Entering 2017, most pundits expected a meaningful slump in aircraft orders, following years of record order activity early in this decade. Even top airplane manufacturers Boeing (BA -1.91%) and Airbus (EADSY 1.22%) had moderate expectations.

However, 2017 hasn't turned out quite as expected. Boeing is on pace to have an extremely good year in terms of aircraft orders. If Airbus can firm up a big commitment it landed last month by year-end, its 2017 performance won't look too shabby, either.

So far, Boeing is the big winner of 2017

Last year, Boeing's order activity fell short of its delivery total for the first time since 2009. (The company received 668 net firm aircraft orders, compared to 748 deliveries). By contrast, Airbus continued sailing along, capturing 731 net firm orders while delivering 688 aircraft.

An Airbus A320neo aircraft on the ground.

Airbus has routinely led Boeing in terms of orders in recent years. Image source: Airbus.

In 2017, Boeing has been in the lead all along. It started the year strong, and the launch of the 737 MAX 10 at the Paris Air Show in June gave it even more momentum. By early November, Boeing was already approaching its 2016 order total with more than 600 net firm orders. As of Dec. 7, it had 661 net firm orders for the year, having finalized a 75-airplane deal with prominent aircraft lessor Avolon in mid-November.

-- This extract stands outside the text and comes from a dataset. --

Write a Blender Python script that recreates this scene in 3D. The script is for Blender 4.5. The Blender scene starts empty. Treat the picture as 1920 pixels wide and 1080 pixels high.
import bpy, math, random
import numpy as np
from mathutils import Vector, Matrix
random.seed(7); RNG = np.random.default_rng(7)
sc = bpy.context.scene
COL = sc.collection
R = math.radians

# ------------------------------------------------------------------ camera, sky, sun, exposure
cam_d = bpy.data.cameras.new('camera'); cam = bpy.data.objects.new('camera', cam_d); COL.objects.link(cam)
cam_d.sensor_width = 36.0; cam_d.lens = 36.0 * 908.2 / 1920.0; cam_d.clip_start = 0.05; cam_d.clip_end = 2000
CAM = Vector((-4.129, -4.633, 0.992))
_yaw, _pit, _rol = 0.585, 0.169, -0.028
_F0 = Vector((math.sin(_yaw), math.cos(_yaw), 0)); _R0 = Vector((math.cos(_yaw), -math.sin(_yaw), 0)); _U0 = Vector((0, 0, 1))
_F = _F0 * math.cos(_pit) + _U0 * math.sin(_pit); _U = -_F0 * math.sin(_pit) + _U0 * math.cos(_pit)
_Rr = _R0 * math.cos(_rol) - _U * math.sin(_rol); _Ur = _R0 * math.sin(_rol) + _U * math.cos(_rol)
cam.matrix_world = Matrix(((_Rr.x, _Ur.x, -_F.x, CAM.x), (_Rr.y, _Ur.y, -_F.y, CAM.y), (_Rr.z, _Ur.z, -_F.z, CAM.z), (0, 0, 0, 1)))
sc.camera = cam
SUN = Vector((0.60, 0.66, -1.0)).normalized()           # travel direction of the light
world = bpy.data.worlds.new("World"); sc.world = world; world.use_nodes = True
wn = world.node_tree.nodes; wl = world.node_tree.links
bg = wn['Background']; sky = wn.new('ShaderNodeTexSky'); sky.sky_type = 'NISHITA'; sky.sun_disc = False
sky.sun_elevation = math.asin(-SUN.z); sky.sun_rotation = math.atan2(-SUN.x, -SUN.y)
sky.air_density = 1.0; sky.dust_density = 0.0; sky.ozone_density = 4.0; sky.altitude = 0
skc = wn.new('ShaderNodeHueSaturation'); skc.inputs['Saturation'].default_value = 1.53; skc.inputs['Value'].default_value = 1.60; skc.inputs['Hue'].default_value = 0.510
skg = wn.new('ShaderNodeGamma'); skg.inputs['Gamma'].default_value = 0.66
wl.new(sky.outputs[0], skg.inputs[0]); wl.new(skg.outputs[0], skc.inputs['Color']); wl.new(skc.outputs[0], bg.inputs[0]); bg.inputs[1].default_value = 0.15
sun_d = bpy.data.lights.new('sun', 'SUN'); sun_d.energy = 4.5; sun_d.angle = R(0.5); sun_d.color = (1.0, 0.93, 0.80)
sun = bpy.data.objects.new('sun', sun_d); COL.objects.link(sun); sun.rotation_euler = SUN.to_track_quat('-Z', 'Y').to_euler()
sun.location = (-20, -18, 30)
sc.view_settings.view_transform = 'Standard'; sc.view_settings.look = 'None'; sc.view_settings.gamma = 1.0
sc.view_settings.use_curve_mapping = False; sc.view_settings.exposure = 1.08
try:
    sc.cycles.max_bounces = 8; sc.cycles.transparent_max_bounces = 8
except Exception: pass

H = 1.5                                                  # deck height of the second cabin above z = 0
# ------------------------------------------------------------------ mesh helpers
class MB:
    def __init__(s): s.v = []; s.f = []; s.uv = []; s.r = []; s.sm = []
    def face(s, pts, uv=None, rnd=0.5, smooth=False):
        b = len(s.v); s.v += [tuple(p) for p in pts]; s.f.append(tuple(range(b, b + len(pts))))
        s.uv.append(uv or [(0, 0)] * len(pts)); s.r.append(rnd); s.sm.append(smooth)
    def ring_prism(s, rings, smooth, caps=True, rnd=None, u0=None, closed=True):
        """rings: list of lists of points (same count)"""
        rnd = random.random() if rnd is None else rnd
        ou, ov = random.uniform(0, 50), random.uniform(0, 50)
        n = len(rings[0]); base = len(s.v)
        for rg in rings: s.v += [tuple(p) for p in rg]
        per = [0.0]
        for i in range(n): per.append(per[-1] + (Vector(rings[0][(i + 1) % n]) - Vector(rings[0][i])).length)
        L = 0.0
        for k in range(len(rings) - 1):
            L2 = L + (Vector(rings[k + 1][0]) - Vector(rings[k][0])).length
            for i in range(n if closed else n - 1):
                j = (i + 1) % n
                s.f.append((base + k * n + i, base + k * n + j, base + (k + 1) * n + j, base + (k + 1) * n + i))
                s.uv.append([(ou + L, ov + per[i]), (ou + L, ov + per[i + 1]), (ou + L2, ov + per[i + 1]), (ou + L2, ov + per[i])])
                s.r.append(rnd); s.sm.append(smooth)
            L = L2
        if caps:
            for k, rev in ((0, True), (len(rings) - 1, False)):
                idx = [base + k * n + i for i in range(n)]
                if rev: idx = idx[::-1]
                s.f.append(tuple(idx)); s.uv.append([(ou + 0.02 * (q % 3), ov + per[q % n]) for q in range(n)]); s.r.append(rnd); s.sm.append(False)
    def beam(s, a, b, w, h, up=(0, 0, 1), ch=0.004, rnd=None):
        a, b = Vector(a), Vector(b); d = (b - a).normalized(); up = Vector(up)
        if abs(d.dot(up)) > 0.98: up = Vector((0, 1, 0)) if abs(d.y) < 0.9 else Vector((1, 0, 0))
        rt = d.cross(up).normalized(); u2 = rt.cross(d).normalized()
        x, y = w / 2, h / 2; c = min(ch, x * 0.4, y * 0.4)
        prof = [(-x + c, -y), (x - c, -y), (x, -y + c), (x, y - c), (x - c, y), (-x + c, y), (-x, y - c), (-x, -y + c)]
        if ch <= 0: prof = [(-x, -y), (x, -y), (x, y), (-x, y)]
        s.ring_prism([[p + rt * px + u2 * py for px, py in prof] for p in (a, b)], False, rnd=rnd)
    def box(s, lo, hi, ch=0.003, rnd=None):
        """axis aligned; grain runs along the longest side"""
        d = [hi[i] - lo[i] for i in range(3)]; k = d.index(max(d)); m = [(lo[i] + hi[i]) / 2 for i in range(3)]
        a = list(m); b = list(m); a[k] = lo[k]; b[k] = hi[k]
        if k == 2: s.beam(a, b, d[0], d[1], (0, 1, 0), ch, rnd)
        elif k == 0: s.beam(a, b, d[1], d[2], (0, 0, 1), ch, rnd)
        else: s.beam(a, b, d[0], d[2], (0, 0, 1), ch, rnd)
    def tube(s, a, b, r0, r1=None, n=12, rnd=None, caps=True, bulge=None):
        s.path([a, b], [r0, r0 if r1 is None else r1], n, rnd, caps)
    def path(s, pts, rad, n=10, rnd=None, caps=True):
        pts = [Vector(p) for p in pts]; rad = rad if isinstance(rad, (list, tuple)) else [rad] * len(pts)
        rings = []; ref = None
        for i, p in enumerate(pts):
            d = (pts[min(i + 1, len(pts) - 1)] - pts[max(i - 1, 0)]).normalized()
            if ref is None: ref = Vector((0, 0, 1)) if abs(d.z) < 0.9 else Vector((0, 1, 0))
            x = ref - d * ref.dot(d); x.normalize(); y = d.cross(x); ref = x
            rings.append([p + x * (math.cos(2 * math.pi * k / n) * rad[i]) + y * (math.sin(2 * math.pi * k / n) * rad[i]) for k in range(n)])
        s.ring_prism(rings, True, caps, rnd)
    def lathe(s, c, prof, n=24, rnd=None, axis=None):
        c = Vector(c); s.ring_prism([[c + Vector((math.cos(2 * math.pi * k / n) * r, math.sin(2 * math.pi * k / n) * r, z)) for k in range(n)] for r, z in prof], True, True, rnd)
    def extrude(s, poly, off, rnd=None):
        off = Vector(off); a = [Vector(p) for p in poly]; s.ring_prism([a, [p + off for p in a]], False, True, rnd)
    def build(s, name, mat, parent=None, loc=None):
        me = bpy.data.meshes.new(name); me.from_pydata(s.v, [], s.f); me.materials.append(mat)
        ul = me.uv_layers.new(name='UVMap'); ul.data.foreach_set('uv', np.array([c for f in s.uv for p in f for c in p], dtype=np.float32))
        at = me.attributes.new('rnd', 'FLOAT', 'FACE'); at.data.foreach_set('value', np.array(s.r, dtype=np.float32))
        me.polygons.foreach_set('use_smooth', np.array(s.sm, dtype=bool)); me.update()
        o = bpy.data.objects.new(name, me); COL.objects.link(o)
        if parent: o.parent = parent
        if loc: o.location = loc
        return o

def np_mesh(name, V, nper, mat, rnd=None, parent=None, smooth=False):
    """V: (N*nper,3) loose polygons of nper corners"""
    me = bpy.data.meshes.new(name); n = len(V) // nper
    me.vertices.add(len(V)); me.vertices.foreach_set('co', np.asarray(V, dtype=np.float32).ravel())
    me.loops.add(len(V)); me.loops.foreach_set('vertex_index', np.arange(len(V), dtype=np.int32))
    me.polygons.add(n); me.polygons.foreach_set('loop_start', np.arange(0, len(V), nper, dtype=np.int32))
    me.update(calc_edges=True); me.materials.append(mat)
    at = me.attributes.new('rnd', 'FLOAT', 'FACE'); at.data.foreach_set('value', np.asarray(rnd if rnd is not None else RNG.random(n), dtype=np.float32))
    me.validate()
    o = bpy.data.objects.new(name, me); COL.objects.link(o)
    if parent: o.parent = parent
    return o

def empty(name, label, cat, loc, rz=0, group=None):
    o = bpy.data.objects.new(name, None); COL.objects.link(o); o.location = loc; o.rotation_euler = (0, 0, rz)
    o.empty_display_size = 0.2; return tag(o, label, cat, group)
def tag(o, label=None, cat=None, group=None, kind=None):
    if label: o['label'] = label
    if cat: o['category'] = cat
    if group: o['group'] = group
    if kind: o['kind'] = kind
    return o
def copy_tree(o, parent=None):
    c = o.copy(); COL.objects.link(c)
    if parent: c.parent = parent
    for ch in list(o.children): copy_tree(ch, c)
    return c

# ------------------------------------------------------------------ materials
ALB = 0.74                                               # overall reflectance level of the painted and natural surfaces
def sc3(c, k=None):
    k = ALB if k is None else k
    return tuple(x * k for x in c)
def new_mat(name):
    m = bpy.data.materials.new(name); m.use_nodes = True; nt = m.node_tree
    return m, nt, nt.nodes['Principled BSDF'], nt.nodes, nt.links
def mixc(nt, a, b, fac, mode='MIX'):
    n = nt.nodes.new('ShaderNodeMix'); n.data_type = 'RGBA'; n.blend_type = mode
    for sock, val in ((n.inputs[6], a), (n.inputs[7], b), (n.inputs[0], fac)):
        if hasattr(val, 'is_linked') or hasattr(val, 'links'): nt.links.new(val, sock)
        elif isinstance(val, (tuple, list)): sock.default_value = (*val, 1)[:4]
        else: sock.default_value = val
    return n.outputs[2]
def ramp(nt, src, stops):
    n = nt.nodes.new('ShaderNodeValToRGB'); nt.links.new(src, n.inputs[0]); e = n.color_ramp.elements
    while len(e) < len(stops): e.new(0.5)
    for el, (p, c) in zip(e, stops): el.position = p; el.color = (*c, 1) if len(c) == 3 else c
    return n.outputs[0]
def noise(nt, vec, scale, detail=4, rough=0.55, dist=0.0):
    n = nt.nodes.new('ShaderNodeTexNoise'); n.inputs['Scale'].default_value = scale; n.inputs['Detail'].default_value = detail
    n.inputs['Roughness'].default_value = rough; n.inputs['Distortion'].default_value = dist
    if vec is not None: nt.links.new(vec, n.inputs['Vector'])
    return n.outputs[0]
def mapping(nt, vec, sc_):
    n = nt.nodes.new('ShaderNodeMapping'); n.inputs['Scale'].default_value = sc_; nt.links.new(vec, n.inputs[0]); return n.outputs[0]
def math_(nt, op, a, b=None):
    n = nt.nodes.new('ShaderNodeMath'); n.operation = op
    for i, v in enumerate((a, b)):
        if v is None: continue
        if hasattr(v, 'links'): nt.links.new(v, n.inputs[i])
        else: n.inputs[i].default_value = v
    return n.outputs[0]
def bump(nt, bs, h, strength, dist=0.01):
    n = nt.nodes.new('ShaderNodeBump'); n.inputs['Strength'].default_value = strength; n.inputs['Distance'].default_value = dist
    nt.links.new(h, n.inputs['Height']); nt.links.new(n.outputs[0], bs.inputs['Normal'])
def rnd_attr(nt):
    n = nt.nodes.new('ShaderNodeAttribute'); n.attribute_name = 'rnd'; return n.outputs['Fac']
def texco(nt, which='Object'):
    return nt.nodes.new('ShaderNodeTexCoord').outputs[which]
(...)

Meanwhile, Airbus has fallen on tough times (somewhat) this year. As of the end of November, it had only booked 333 net firm orders in 2017. As a result, it is on pace for the worst sales year for either of the two aircraft manufacturing giants since 2009.

December is usually a big month

One year of slow sales would hardly be devastating for Airbus. The company still ended last month with more than 6,600 firm orders in its backlog, putting it more than 900 units ahead of Boeing in the overall order race.

However, 2017 may turn out a lot better for Airbus than its 11-month order total would suggest. Boeing and Airbus both routinely bring in a disproportionate number of their orders in December, as their sales teams race to nail down as many orders as possible before year-end. For example, in 2016, Boeing finalized around 200 orders just in the last week and a half of the year.

A rendering of the Boeing 737 MAX 8 jet.

30% of Boeing's 2016 orders came in the last week and a half of the year. Image source: Boeing.

At last month's Dubai Airshow, Airbus received its largest aircraft commitment ever. Investment firm Indigo Partners -- which owns stakes in several ultra-low cost carriers across the world, including Frontier Airlines -- plans to buy 430 A320neo family planes. If Airbus can firm up this one order in December, it would flip the script for the year, vaulting past 750 net orders.

Boeing is also looking to finish 2017 on a high note. In the past few months, it has received commitments from Turkish Airlines and Emirates to buy 40 787 Dreamliners each. It also has hundreds of outstanding commitments from the Paris Air Show, mainly covering 737 family jets, along with various other agreements announced in the past year or two.

If Boeing has a typical December order performance, it could exceed 800 firm orders for 2017, which would surpass its projected deliveries for the year (760-765).

This could be a busy month

If the year ended today, Boeing could call it a success. It has already nearly equaled its 2016 order total, with a better mix of widebody aircraft (which carry higher price tags and have shorter backlogs than the popular 737 narrowbody jet).

Nevertheless, I expect Boeing to make a strong push to finalize as many of its outstanding aircraft deals as possible during December to support its plans to increase output on the 737 and 787 production lines.

Airbus has even more motivation to finish 2017 with a slew of orders. It would be somewhat embarrassing if it ended the year with only half as many orders as Boeing. Furthermore, the Airbus sales team is probably eager to show that it hasn't lost its mojo following the recent retirement of longtime sales chief John Leahy. As a result, investors should expect the year-end order totals for Boeing and Airbus to look a lot better than the current numbers.